## GIVEN RECORDS:
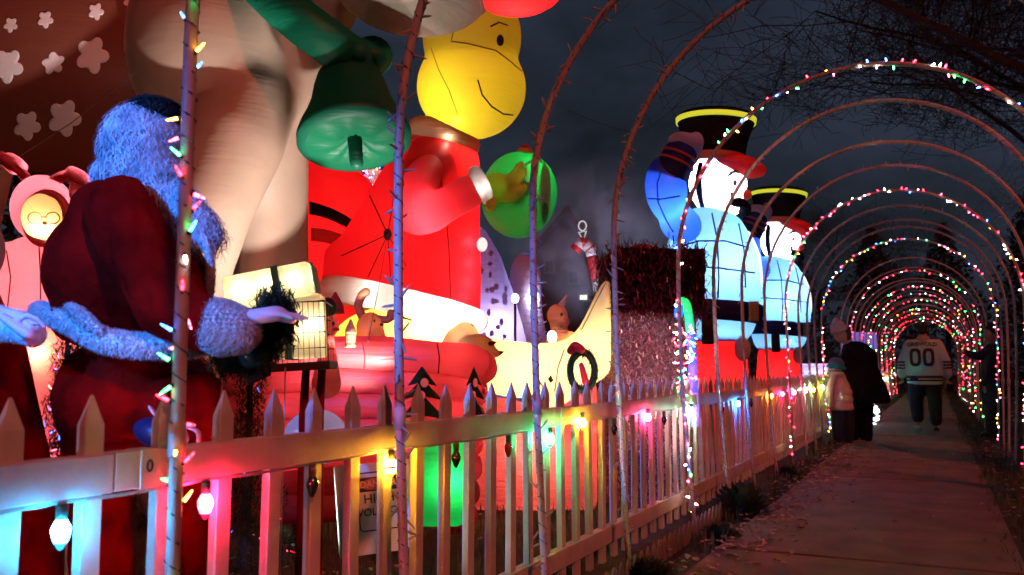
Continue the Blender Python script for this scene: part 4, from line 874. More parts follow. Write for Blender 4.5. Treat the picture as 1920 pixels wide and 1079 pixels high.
b = bmesh.new(); ell(b, P(268, 280, DN), (62 * k, .10, 74 * k), None, 24, 16); ell(b, P(322, 300, DN), (20 * k, .03, 16 * k)); tube(b, [P(262, 330, DN), P(255, 380, DN)], .06, 14); b = union(b, .012, 4); obj('head', b, mat('doll_skin', (.5, .3, .24), .5), santa, True)
b = bmesh.new(); ell(b, P(268, 272, DN), (58 * k, .105, 70 * k), None, 24, 16); ell(b, P(245, 328, DN), (52 * k, .09, 28 * k)); ell(b, P(300, 340, DN - .02), (34 * k, .07, 34 * k), tilt(35)); b = union(b, .012, 3)
b.normal_update(); f = bmesh.new(); strands(f, b, 9500, .058, .0019, 1.15, 7, .3); o = obj('wig', b, hair_m, santa, True); h_ = obj('curls', f, hair_m, o); h_['kind'] = 'stuff'
b = bmesh.new(); tube(b, curve_pts([P(312, 345, DN - .03), P(345, 390, DN - .05), P(385, 432, DN - .05), P(400, 450, DN - .05)], 5), [24 * k] * 5 + [26 * k] * 5 + [20 * k] * 5 + [12 * k], 14, rnd=True); b = union(b, .01, 2); b.normal_update(); f = bmesh.new(); strands(f, b, 3600, .055, .0018, 1.0, 7, .4); o = obj('beard', b, hair_m, santa, True); h_ = obj('curls', f, hair_m, o); h_['kind'] = 'stuff'
b = bmesh.new(); ell(b, P(296, 207, DN), (48 * k, .08, 17 * k), tilt(6)); b = union(b, .012, 3); furry('dark_cap', b, santa, 4000, .02, m=mat('dark_fur', (.015, .008, .008), .9))
skin_l = mat('lavender_glove', (.55, .52, .60), .85, spec=.1)
def hand(name, base_, dirv, side, m, par, s=1.0, curl=.35, up=ZZ):
    """mitt-free glove: palm, four unequal bent fingers and a thumb from the palm's side"""
    d = dirv.normalized(); n = up; x = d.cross(n).normalized() * side; n = x.cross(d) * side; b = bmesh.new(); base_ = Vector(base_)
    tube(b, [base_ - d * .03 * s, base_ + d * .02 * s, base_ + d * .075 * s], [.026 * s, .034 * s, .036 * s], 12, rnd=True, flat=.6)
    for j, (off, l_) in enumerate(((-.027, .062), (-.009, .074), (.010, .070), (.028, .052))):
        p0 = base_ + d * .075 * s + x * off * s; pts = [p0 - d * .02 * s]
        a = 0; p = p0
        for q in range(3): pts.append(p); a += curl * (1 + .1 * j); p = p + (d * math.cos(a) - n * math.sin(a)) * l_ * s / 2.6
        pts.append(p); tube(b, pts, [.0095 * s, .0095 * s, .009 * s, .008 * s, .0068 * s], 8, rnd=True)
    p0 = base_ + d * .02 * s - x * .034 * s; pts = [p0 + x * .01 * s, p0 + (d * .6 - x * .7) * .03 * s, p0 + (d * .95 - x * .5) * .055 * s - n * .008 * s, p0 + (d * 1.2 - x * .25) * .072 * s - n * .02 * s]
    tube(b, pts, [.013 * s, .012 * s, .0105 * s, .008 * s], 8, rnd=True)
    b = union(b, .0042 * s, 3); return obj(name, b, m, par, True)
hand('glove', P(462, 596, DN - .36), RX + ZZ * .12 - FH * .1, 1, skin_l, santa, 1.0, .12)
b = bmesh.new(); ell(b, P(255, 745, DN), (150 * k, .24, 120 * k), None, 28, 18); tube(b, [P(330, 720, DN - .1), P(345, 820, DN - .15), P(345, 1050, DN - .1), P(340, 1240, DN - .1)], [80 * k, 66 * k, 48 * k, 42 * k], 20); tube(b, [P(200, 760, DN), P(190, 900, DN), P(200, 1240, DN)], [85 * k, 60 * k, 46 * k], 20); b = union(b, .018, 8)
for v in b.verts: v.co += v.normal * (.022 * mnoise.noise(Vector((v.co.x * 7, v.co.y * 7, v.co.z * 5))) - .012 * abs(mnoise.noise(Vector((v.co.x * 16 + v.co.z * 9, v.co.y * 16, v.co.z * 7)))))
obj('trousers', b, velvet, santa, True)
for x in (200, 342):
    b = bmesh.new(); q = P(x, 1240, DN - .08); tube(b, [Vector((q.x, q.y, .32)), Vector((q.x, q.y, .1))], [.075, .07], 14, rnd=True); tube(b, [Vector((q.x, q.y, .06)), Vector((q.x, q.y, .06)) + RX * .15], [.06, .05], 12, rnd=True); b = union(b, .012, 3); obj('boot', b, mat('boot_leather', (.012, .012, .012), .35), santa, True)
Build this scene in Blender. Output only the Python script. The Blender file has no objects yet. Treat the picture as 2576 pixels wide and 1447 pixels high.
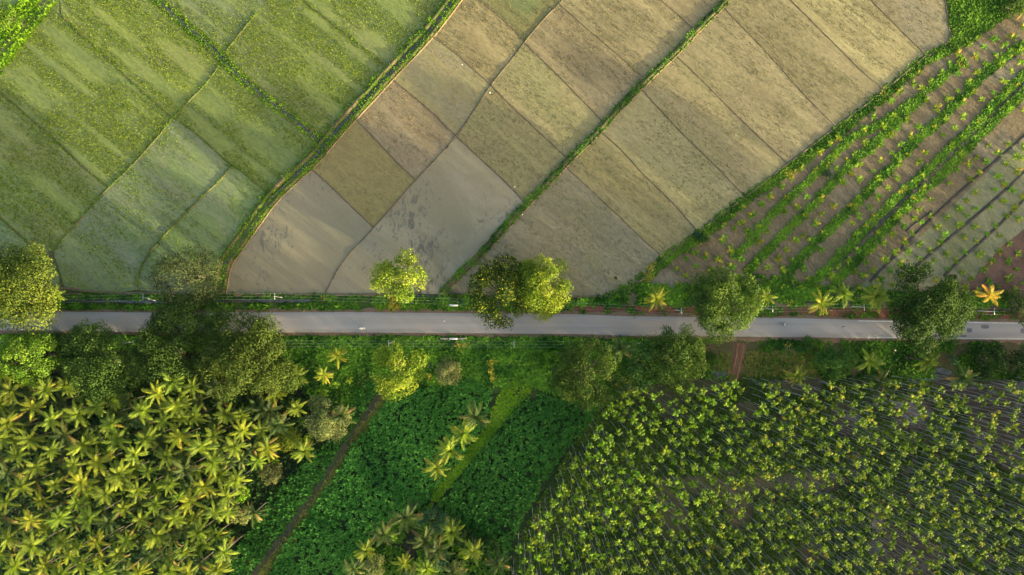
import bpy, math, random
import numpy as np
from mathutils import Vector, Matrix

# ------------------------------------------------------------------ camera, sky, sun, exposure
SC = bpy.context.scene
COL = SC.collection
H = 210.0                       # flying height of the camera
PPM = 7.861                     # survey units per metre on the ground (2576-wide plan of the place)
CX, CY = 1288.0, 723.5
cam_d = bpy.data.cameras.new('camera'); cam = bpy.data.objects.new('camera', cam_d); COL.objects.link(cam)
cam.location = (0, 0, H); cam.rotation_euler = (0, 0, 0)
cam_d.sensor_width = 36.0; cam_d.lens = 36.0 * H / (2576 / PPM)
cam_d.clip_start = 1.0; cam_d.clip_end = 8000.0
SC.camera = cam

SUN_EL = math.radians(8.0)
SUN_DIR2 = (0.80, -0.60)        # horizontal direction towards the sun (x east, y north)
wd = bpy.data.worlds.new('World'); SC.world = wd; wd.use_nodes = True
wt = wd.node_tree; wt.nodes.clear()
sky = wt.nodes.new('ShaderNodeTexSky'); sky.sky_type = 'NISHITA'; sky.sun_disc = False
sky.sun_elevation = SUN_EL
sky.sun_rotation = math.atan2(SUN_DIR2[0], SUN_DIR2[1])
sky.air_density = 1.0; sky.dust_density = 4.0; sky.ozone_density = 0.4
bg = wt.nodes.new('ShaderNodeBackground'); bg.inputs['Strength'].default_value = 0.15
wo = wt.nodes.new('ShaderNodeOutputWorld')
wt.links.new(sky.outputs[0], bg.inputs[0]); wt.links.new(bg.outputs[0], wo.inputs[0])
sun_d = bpy.data.lights.new('sun', 'SUN'); sun = bpy.data.objects.new('sun', sun_d); COL.objects.link(sun)
sun_d.energy = 3.9; sun_d.angle = math.radians(1.0); sun_d.color = (1.0, 0.86, 0.52)
sv = Vector((SUN_DIR2[0] * math.cos(SUN_EL), SUN_DIR2[1] * math.cos(SUN_EL), math.sin(SUN_EL)))
sun.rotation_euler = sv.to_track_quat('Z', 'Y').to_euler()
sun.location = (120, -90, 60)
SC.view_settings.view_transform = 'Standard'; SC.view_settings.look = 'None'
SC.view_settings.exposure = 2.4; SC.view_settings.gamma = 1.0
SC.view_settings.use_curve_mapping = False
SC.render.engine = 'CYCLES'
SC.cycles.max_bounces = 5; SC.cycles.diffuse_bounces = 2; SC.cycles.glossy_bounces = 2
SC.cycles.transmission_bounces = 3; SC.cycles.transparent_max_bounces = 4

# ------------------------------------------------------------------ helpers
RS = np.random.RandomState
def W(px, py, h=0.0):
    k = (H - h) / H / PPM
    return ((px - CX) * k, (CY - py) * k)
def WP(pts, h=0.0):
    return np.array([W(p[0], p[1], h) for p in pts], float)
def lin(r, g, b):
    f = lambda c: (c / 255 / 12.92) if c <= 10 else ((c / 255 + .055) / 1.055) ** 2.4
    return (f(r), f(g), f(b), 1.0)

def tag(o, label=None, cat=None, group=None, kind=None):
    if label: o['label'] = label
    if cat: o['category'] = cat
    if group: o['group'] = group
    if kind: o['kind'] = kind
    return o
def empty(name, loc, label, cat, group=None, rz=0.0):
    o = bpy.data.objects.new(name, None); COL.objects.link(o)
    o.location = loc; o.rotation_euler = (0, 0, rz); o.empty_display_size = .5
    return tag(o, label, cat, group)
def link(name, me, parent=None, loc=None, rz=0.0):
    o = bpy.data.objects.new(name, me); COL.objects.link(o)
    if parent: o.parent = parent
    if loc is not None: o.location = loc
    if rz: o.rotation_euler = (0, 0, rz)
    return o

class MB:
    """collects quads with a tint per vertex; build() makes one mesh"""
    def __init__(s): s.V = []; s.F = []; s.T = []; s.n = 0
    def add(s, V, F, T=0.5):
        V = np.asarray(V, float).reshape(-1, 3); F = np.asarray(F, int).reshape(-1, 4)
        s.V.append(V); s.F.append(F + s.n); s.n += len(V)
        s.T.append(np.broadcast_to(np.asarray(T, float), (len(V),)).copy())
    def mesh(s, name, mat, smooth=False):
        V = np.concatenate(s.V); F = np.concatenate(s.F); T = np.concatenate(s.T)
        me = bpy.data.meshes.new(name)
        me.vertices.add(len(V)); me.vertices.foreach_set('co', V.astype(np.float32).ravel())
        me.loops.add(F.size); me.loops.foreach_set('vertex_index', F.astype(np.int32).ravel())
        me.polygons.add(len(F)); me.polygons.foreach_set('loop_start', np.arange(0, F.size, 4, dtype=np.int32))
        a = me.attributes.new('tint', 'FLOAT', 'POINT'); a.data.foreach_set('value', T.astype(np.float32))
        me.update(calc_edges=True)
        me.validate()
        if smooth: me.polygons.foreach_set('use_smooth', np.ones(len(me.polygons), bool))
        me.materials.append(mat)
        return me

def tube(mb, pts, radii, n=6, tint=0.5, cap=True):
    pts = np.asarray(pts, float); radii = np.broadcast_to(np.asarray(radii, float), (len(pts),))
    d = np.gradient(pts, axis=0); d /= np.linalg.norm(d, axis=1)[:, None] + 1e-9
    up = np.array([0, 0, 1.0]) if abs(d[0][2]) < .9 else np.array([1.0, 0, 0])
    V = []
    for p, t, r in zip(pts, d, radii):
        a = np.cross(t, up); a /= np.linalg.norm(a) + 1e-9; b = np.cross(a, t)
        for k in range(n):
            th = 2 * math.pi * k / n
            V.append(p + r * (a * math.cos(th) + b * math.sin(th)))
    F = []
    for i in range(len(pts) - 1):
        for k in range(n):
            F.append((i * n + k, i * n + (k + 1) % n, (i + 1) * n + (k + 1) % n, (i + 1) * n + k))
    if cap:
        for base in (0, (len(pts) - 1) * n):
            for k in range(1, n - 2, 2):
                F.append((base, base + k, base + k + 1, base + k + 2))
    mb.add(V, F, tint)
def box(mb, c, s, tint=0.5, rz=0.0, top=1.0):
    x, y, z = np.array(s) / 2
    V = np.array([(-x, -y, -z), (x, -y, -z), (x, y, -z), (-x, y, -z), (-x * top, -y * top, z), (x * top, -y * top, z), (x * top, y * top, z), (-x * top, y * top, z)])
    ca, sa = math.cos(rz), math.sin(rz)
    V = np.stack([V[:, 0] * ca - V[:, 1] * sa, V[:, 0] * sa + V[:, 1] * ca, V[:, 2]], 1) + np.array(c)
    mb.add(V, [(0, 3, 2, 1), (4, 5, 6, 7), (0, 1, 5, 4), (1, 2, 6, 5), (2, 3, 7, 6), (3, 0, 4, 7)], tint)

def rhombs(P, N, L, Wd, rng, tint):
    """one leaf-shaped quad per point, facing N"""
    n = len(P); N = N / (np.linalg.norm(N, axis=1)[:, None] + 1e-9)
    r = rng.normal(size=(n, 3)); D = r - N * (r * N).sum(1)[:, None]; D /= np.linalg.norm(D, axis=1)[:, None] + 1e-9
    S = np.cross(N, D); L = np.broadcast_to(L, (n,))[:, None]; Wd = np.broadcast_to(Wd, (n,))[:, None]
    V = np.stack([P - D * L / 2, P + S * Wd / 2 + N * L * .12, P + D * L / 2 - N * L * .1, P - S * Wd / 2 + N * L * .12], 1)
    return V.reshape(-1, 3), np.arange(4 * n).reshape(-1, 4), np.repeat(np.broadcast_to(tint, (n,)), 4)
def blades(P, az, el, L, Wd, droop, tint):
    """arching blades, two quads each"""
    n = len(P); bc = lambda a: np.broadcast_to(np.asarray(a, float), (n,))
    az, el, L, Wd, droop, tint = map(bc, (az, el, L, Wd, droop, tint))
    d1 = np.stack([np.cos(az) * np.cos(el), np.sin(az) * np.cos(el), np.sin(el)], 1)
    e2 = el - droop
    d2 = np.stack([np.cos(az) * np.cos(e2), np.sin(az) * np.cos(e2), np.sin(e2)], 1)
    s = np.stack([-np.sin(az), np.cos(az), 0 * az], 1)
    A = P; B = P + d1 * (L * .5)[:, None]; Cc = B + d2 * (L * .5)[:, None]
    w = Wd[:, None] / 2
    V = np.stack([A - s * w * .35, A + s * w * .35, B - s * w, B + s * w, Cc - s * w * .15, Cc + s * w * .15], 1).reshape(-1, 3)
    b = (np.arange(n) * 6)[:, None]
    F = np.concatenate([b + np.array([[0, 1, 3, 2]]), b + np.array([[2, 3, 5, 4]])], 0)
    return V, F, np.repeat(tint, 6)

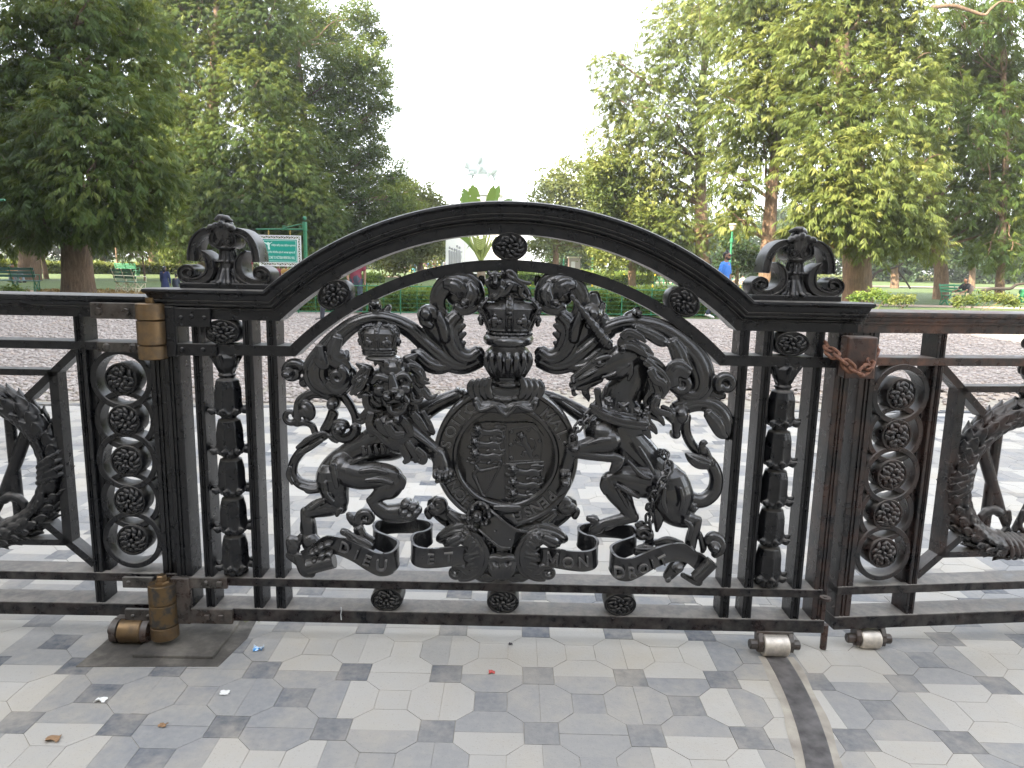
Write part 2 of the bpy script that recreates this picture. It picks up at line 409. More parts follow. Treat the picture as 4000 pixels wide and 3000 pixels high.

## AIM OF THE EXERCISE:
Repeat, with no pictures, exactly the lines from the one containing "Build this scene" through the one containing "from mathutils import Vector, Matrix", the first and last included.

## OUTPUT OF THE EXERCISE:
Build this scene in Blender. Output only the Python script. The Blender file has no objects yet. Treat the picture as 2576 pixels wide and 1447 pixels high.
import bpy, math, random
import numpy as np
from mathutils import Vector, Matrix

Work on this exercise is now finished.